After reportedly being shelved, there are also indications that point to this film launching a new playground of storytelling in the Star Wars universe, like the Mando-Verse kicked off in 2019.
What's surely disappointing for Star Wars fans is that Lindelof's original ideas, which are most likely fully scrapped, seemed really cool and could have led to an awesome new movie to push the mythos forward.
Is the New Jedi Order Set Up to Fail?
Star Wars has leaned so heavily on legacy characters, callbacks, and fan service since The Force Awakens that it has arguably stunted its own growth, and The Rise of Skywalker represented something of a breaking point for many fans. Yet the answer isn't to abandon what makes Star Wars what it is.
The Force, the Jedi, and the mythology built across decades are the franchise's greatest assets, and running away from them entirely would be just as damaging as over-relying on them. It seems that Starfighter will tap into the Force once again, but The Mandalorian & Grogu does nothing to build out the mythos of the universe's invisible string.
That's what makes Lindelof's previous concept so compelling: it doesn't discard the old; it faces it head-on.

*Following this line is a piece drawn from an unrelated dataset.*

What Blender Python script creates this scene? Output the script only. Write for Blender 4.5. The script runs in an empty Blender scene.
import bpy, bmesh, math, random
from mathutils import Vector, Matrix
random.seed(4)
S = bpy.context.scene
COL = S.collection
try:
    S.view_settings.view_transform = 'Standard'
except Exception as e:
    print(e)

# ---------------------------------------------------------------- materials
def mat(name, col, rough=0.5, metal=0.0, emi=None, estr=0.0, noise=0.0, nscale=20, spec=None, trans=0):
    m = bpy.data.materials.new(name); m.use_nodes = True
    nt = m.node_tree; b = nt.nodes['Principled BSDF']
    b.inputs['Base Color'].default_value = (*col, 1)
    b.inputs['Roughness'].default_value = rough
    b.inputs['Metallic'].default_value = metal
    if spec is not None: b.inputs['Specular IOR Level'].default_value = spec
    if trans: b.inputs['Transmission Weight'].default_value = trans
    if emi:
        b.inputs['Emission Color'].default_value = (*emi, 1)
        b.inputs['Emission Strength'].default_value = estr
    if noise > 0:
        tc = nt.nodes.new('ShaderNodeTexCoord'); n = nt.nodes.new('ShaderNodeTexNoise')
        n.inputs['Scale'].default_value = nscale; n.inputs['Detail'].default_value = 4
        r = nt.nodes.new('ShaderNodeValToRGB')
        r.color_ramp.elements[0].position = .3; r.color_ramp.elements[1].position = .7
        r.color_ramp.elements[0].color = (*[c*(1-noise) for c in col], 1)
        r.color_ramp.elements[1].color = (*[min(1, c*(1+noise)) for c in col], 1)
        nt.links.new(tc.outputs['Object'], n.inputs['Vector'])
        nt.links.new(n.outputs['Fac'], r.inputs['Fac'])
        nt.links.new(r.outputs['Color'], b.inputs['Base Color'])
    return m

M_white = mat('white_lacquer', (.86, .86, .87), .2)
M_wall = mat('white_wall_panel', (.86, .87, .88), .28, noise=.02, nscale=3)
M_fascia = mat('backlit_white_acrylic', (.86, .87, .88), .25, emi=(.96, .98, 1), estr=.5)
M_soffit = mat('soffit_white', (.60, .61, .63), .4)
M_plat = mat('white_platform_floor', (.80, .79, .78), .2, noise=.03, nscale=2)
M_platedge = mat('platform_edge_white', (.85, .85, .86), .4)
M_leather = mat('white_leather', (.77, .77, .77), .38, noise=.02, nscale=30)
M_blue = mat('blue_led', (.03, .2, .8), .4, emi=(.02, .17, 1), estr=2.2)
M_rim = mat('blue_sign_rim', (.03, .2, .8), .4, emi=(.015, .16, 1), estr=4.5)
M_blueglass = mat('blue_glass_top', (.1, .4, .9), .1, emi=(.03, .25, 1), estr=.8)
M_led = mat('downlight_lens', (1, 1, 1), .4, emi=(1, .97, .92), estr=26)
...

A story that forces (no pun intended) characters, and by extension the audience, to wrestle with how the past should inform the future is exactly the kind of thematically rich storytelling Star Wars needs to mature.
Rey rebuilding the Jedi Order is the perfect way to take this conflict; she is, by definition, someone trying to honor a tradition she barely got to experience by taking on the Skywalker name.
Whether the current creative team is pursuing anything close to that vision remains to be seen, and Lindelof's comments make it clear that Lucasfilm is lost in regards to what they want (or need) this movie to be.